### EXERCISE TASK
What follows is a listing; restate every line of it word for word.

======== SOURCE DATA

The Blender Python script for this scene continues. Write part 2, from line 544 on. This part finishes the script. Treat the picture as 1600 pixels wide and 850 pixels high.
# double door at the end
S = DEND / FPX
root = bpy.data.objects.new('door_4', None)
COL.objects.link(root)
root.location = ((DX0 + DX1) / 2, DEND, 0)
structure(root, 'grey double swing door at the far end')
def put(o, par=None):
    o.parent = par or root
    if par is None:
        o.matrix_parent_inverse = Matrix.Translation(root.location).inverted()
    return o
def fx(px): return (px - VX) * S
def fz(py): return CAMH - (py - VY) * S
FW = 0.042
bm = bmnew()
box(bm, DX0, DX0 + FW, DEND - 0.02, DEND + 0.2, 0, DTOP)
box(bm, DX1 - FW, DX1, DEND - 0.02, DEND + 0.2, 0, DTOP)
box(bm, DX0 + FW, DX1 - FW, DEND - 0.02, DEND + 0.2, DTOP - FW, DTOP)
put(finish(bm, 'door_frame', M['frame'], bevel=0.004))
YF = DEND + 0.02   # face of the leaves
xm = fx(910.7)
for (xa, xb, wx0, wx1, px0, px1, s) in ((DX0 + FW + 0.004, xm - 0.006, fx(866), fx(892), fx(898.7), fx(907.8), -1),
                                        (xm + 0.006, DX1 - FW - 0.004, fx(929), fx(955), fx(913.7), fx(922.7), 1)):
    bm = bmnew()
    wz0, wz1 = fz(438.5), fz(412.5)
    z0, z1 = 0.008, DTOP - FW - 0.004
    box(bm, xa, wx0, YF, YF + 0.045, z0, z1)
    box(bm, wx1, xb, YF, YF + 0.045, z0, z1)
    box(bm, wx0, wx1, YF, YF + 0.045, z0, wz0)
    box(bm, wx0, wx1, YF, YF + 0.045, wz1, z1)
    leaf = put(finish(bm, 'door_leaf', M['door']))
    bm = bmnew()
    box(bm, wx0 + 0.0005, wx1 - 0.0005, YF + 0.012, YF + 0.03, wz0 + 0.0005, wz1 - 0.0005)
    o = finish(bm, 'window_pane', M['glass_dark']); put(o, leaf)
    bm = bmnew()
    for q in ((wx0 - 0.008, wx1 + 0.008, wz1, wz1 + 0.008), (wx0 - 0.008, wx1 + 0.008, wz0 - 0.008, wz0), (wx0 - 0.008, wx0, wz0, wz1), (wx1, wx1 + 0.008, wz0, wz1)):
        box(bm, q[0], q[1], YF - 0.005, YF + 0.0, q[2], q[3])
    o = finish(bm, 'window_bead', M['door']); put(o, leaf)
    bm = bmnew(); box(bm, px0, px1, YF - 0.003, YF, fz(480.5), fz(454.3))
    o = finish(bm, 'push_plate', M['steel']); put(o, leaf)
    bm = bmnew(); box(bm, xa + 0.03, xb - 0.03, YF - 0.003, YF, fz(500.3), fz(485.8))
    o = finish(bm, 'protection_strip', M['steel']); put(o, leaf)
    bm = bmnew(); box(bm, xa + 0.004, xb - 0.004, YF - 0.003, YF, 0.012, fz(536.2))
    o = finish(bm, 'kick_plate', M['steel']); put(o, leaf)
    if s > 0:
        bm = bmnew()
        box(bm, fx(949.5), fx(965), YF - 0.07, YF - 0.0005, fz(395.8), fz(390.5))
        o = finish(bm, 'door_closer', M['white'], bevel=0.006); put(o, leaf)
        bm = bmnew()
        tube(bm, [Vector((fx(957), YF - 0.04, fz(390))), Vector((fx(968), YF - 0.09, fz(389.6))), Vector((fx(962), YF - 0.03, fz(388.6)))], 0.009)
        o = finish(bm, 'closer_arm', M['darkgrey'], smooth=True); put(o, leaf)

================

### FULL OUTPUT
The Blender Python script for this scene continues. Write part 2, from line 544 on. This part finishes the script. Treat the picture as 1600 pixels wide and 850 pixels high.
# double door at the end
S = DEND / FPX
root = bpy.data.objects.new('door_4', None)
COL.objects.link(root)
root.location = ((DX0 + DX1) / 2, DEND, 0)
structure(root, 'grey double swing door at the far end')
def put(o, par=None):
    o.parent = par or root
    if par is None:
        o.matrix_parent_inverse = Matrix.Translation(root.location).inverted()
    return o
def fx(px): return (px - VX) * S
def fz(py): return CAMH - (py - VY) * S
FW = 0.042
bm = bmnew()
box(bm, DX0, DX0 + FW, DEND - 0.02, DEND + 0.2, 0, DTOP)
box(bm, DX1 - FW, DX1, DEND - 0.02, DEND + 0.2, 0, DTOP)
box(bm, DX0 + FW, DX1 - FW, DEND - 0.02, DEND + 0.2, DTOP - FW, DTOP)
put(finish(bm, 'door_frame', M['frame'], bevel=0.004))
YF = DEND + 0.02   # face of the leaves
xm = fx(910.7)
for (xa, xb, wx0, wx1, px0, px1, s) in ((DX0 + FW + 0.004, xm - 0.006, fx(866), fx(892), fx(898.7), fx(907.8), -1),
                                        (xm + 0.006, DX1 - FW - 0.004, fx(929), fx(955), fx(913.7), fx(922.7), 1)):
    bm = bmnew()
    wz0, wz1 = fz(438.5), fz(412.5)
    z0, z1 = 0.008, DTOP - FW - 0.004
    box(bm, xa, wx0, YF, YF + 0.045, z0, z1)
    box(bm, wx1, xb, YF, YF + 0.045, z0, z1)
    box(bm, wx0, wx1, YF, YF + 0.045, z0, wz0)
    box(bm, wx0, wx1, YF, YF + 0.045, wz1, z1)
    leaf = put(finish(bm, 'door_leaf', M['door']))
    bm = bmnew()
    box(bm, wx0 + 0.0005, wx1 - 0.0005, YF + 0.012, YF + 0.03, wz0 + 0.0005, wz1 - 0.0005)
    o = finish(bm, 'window_pane', M['glass_dark']); put(o, leaf)
    bm = bmnew()
    for q in ((wx0 - 0.008, wx1 + 0.008, wz1, wz1 + 0.008), (wx0 - 0.008, wx1 + 0.008, wz0 - 0.008, wz0), (wx0 - 0.008, wx0, wz0, wz1), (wx1, wx1 + 0.008, wz0, wz1)):
        box(bm, q[0], q[1], YF - 0.005, YF + 0.0, q[2], q[3])
    o = finish(bm, 'window_bead', M['door']); put(o, leaf)
    bm = bmnew(); box(bm, px0, px1, YF - 0.003, YF, fz(480.5), fz(454.3))
    o = finish(bm, 'push_plate', M['steel']); put(o, leaf)
    bm = bmnew(); box(bm, xa + 0.03, xb - 0.03, YF - 0.003, YF, fz(500.3), fz(485.8))
    o = finish(bm, 'protection_strip', M['steel']); put(o, leaf)
    bm = bmnew(); box(bm, xa + 0.004, xb - 0.004, YF - 0.003, YF, 0.012, fz(536.2))
    o = finish(bm, 'kick_plate', M['steel']); put(o, leaf)
    if s > 0:
        bm = bmnew()
        box(bm, fx(949.5), fx(965), YF - 0.07, YF - 0.0005, fz(395.8), fz(390.5))
        o = finish(bm, 'door_closer', M['white'], bevel=0.006); put(o, leaf)
        bm = bmnew()
        tube(bm, [Vector((fx(957), YF - 0.04, fz(390))), Vector((fx(968), YF - 0.09, fz(389.6))), Vector((fx(962), YF - 0.03, fz(388.6)))], 0.009)
        o = finish(bm, 'closer_arm', M['darkgrey'], smooth=True); put(o, leaf)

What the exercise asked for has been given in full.